I reported this story in 2006, six years before women’s boxing became an Olympic sport.
If you drive south from downtown Calcutta, past scores of aging British colonial buildings, past roadside camps teeming with barefoot children, and past the Hindu Temple devoted to violent Goddess Kali, you will eventually reach the South Calcutta Physical Culture Association.
This is a boxing club whose most celebrated members are girls.
Sannu Bebi is one of two beefy 17-year-old twins who train every day at this open-air gym. “We sisters have made a name for ourselves,” she said. “There’s no-one quite like us.”
The twins’ mother watches on, her face a mixture of pride and bemusement. Her daughters, she says have always been a law unto themselves.
“They had a passion about boxing since they were absolute toddlers,” she said. “They said that ‘well, boys can do that, why not girls? We want to do something that boys can do and surpass them.'”
Twenty-one girls belong to the club. They’re still outnumbered by the boys, but it’s the girls who’re winning tournaments.
The man who runs the club is Asit Banerjee. He’s a small, muscular former boxer who’s now in his 50s. For Banerjee, the key to boxing is being able to draw on a burning anger. Indian boys used to have it, he said, back in colonial times.
“In those days, the boys have a target against the British rulers,” he said. “In the playground, in the boxing ring, they used to fight and win against the British soldiers and the British sportsmen. That was the motivation. they were hungry. But after some time we found that motivation is no more.”
So Banerjee turned to girls. In 1990, he started recruiting girls from Calcutta’s downtrodden Muslim neighborhoods. It’s still where most of his female fighters come from.
“These Muslim girls are strong, brave,” he said. “They know how to fight back. They don’t run away. They have a…killer instinct.”
Banerjee himself is Hindu. What he says next might be considered religious bigotry. Not here in some of the meaner streets of Calcutta.
“The best combination for India is Hindu mind and Muslim body,” he said. “Hindu mind is good. Muslim blood is very strong. So if this way, these two communities come closer, that’ll be the best combination.”
Whatever the reason, this club has produced several state and national champions. It’s become such a mecca for women’s boxing that a famous movie star has been learning her jabs and hooks from coaches here. She’s a Muslim too.
The 17-year-old twins are the last boxers still training on this humid evening. Sannu, dressed in a baggy red T-shirt and shorts, flashes a pair of intense eyes at her trainer as he pushes her to punch harder.
Sannu’s sister Shatila, dressed in blue, seems less passionate.
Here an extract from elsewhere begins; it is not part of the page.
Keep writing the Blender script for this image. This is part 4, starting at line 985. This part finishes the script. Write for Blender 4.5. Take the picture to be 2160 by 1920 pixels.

But her timing is better.
Their mother sits ringside, She’s wearing a sari.
She recalls that her late husband — a policeman and a conservative Muslim — disapproved of his daughters’ hobby.
“He said: ‘No no no!'” she said. “‘They are girls! They’ll injure themselves.'”
But their mother urged her husband to let them box.
And the girls soon took they skills outside the ring.
Shatila speaks with pride about how they beat up a bully at school, and intimidated a cop who was trying to extort money from a friend. And then there was the time the twins witnessed a robbery on a bus.
“There was somebody in the bus and then the person snatched the bag and ran,” said Shatila. “I was very angry. I ran, I nabbed him and I beat him up and I saw that blood was coming out of his nose. And then it was all right.”
The look on Shatila’s face as she tells this story is part-thuggish part-bashful. It’s not a look you see much on Indian women. She acts more like the teenage girl that she is when I ask her and Sannu who their idol is. They answer in unison.
Leila Ali, daughter of Muhammad Ali, one of the world’s most famous female boxers. She retired in 2007.
Sannu proudly quotes from a local newspaper article. It said she had the Leila Ali punch.
Update: In 2012, India’s women boxers have another role model: Olympian Mary Kom.